[Herald Interview] Father-daughter team has eyes on ‘Korean minimalism’
Berlin-based Korean eyewear brand lands in Seoul
Published : Jan 30, 2020 - 17:04
Updated : Jan 30, 2020 - 17:04
Yun’s Creative Director Yun Ji-yoon (left) and President Yun Chul-joo pose for photos before an interview with The Korea Herald at its flagship store in Seongsu, eastern Seoul. (Park Hyun-koo / The Korea Herald)

Eyeglasses are more than a fashion accessory, being a necessity for those who need their vision corrected.

Designer Yun Ji-yoon, who formerly worked at a fashion firm, fell in love with the practicality of eyeglasses. She joined hands with her father Yun Chul-joo -- who has been in the eyewear business for around 30 years -- to launch eyewear brand Yun, naming the brand after the family name.

The Yun family all pitched in the business, and launched the label’s first shop in Berlin in 2015. Five years later, they opened a store in Seongsu, eastern Seoul.

“I wanted to create something more practical, something that you really need in life,” Ji-yoon, the creative director of the brand, told The Korea Herald during an interview in Seoul. “Glasses are something that you wear every day, something that you really need, but it is also a fashion statement.”

The brand’s mantra is “Korean minimalism,” inspired by the less is more philosophy. The brand’s eyeglasses have a simplistic design, embracing the idea of “beauty of space.”

“Western minimalism is about removing unnecessary objects. Korean minimalism is about keeping things simple in the first place. This may sound vague at first, but the idea is all there in the glasses,” she said.

The father-and-daughter duo had a bold, adventurous start in 2015, launching the brand’s first store in the heart of Berlin. Berlin, the city of hipsters, is a leading market for the eyewear business, backed by world-class lens companies.

Eyewear brand Yun opened its flagship store in Seongsu-dong, Seongdong-gu in eastern Seoul in January. (Park Hyun-koo / The Korea Herald)

“Though Yun was an out-of-towner label in Berlin, its competitive edge was the speed. There were no stores in the area that could make a pair of glasses in 20 minutes,” Ji-yun said.

The 20-minute production system for prescription lenses was conceived by Chul-joo, a former computer technician, who worked out an in-store production system and a vertically integrated supply chain based on his 30-year experience in eyewear hardware production.

A spiral-shaped conveyer-belt runs at Yun’s stores in Berlin and Seoul, allowing the customers to observe how their glasses are being made at the stores. Prices start at 120,000 won.

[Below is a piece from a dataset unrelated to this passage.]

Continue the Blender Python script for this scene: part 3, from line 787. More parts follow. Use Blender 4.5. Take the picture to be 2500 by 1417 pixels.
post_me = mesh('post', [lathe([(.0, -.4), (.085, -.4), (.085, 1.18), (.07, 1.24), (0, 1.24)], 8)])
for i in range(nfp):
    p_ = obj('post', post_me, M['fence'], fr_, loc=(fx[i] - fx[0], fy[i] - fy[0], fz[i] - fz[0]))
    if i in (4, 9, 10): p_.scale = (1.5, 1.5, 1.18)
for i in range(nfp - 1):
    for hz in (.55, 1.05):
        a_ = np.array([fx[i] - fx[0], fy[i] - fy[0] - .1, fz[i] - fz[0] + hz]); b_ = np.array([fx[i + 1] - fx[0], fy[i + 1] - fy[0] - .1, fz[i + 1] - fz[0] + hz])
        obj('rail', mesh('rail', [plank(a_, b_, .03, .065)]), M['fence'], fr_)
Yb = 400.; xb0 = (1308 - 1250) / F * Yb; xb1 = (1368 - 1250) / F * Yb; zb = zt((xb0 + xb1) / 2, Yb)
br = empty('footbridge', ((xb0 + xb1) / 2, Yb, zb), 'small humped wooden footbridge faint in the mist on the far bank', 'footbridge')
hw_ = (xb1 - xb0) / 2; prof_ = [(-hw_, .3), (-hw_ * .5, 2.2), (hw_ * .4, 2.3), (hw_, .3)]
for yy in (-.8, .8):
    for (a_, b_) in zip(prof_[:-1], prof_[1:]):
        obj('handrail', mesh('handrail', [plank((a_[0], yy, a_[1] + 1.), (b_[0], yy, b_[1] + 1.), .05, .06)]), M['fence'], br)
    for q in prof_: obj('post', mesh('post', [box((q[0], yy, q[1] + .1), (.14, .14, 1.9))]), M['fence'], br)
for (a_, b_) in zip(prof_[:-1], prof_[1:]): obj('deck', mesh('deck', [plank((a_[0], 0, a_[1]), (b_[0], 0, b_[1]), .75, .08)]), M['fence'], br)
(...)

“We have a factory in Incheon (a city west of Seoul), Lenses are produced there and cut at shops in Berlin and Seoul,” Yun Chul-joo said, mentioning some of its frames are imported from China.

“Though Korea was once recognized for its high-quality lenses and frame production, the market is now led by China.”

According to Ji-yoon, there is a strong difference between the customers in Berlin and Seoul. While Berliners prefer crystal-color frames and vividly-tinted lenses for sunglasses, Koreans prefer black-color frames and monochrome lenses.

Though it had more of an international beginning in Berlin, the label stays true to its Korean identity, incorporating elements of hanok (traditional Korean house) in the design of its stores. The opticians at its Seongsu store are dressed in a hanbok-inspired uniform.

“For Yun, it is all about the balance. We bridge the old and the young -- like my father and me -- Berlin and Seoul, fashion and practicality,” Ji-yoon said.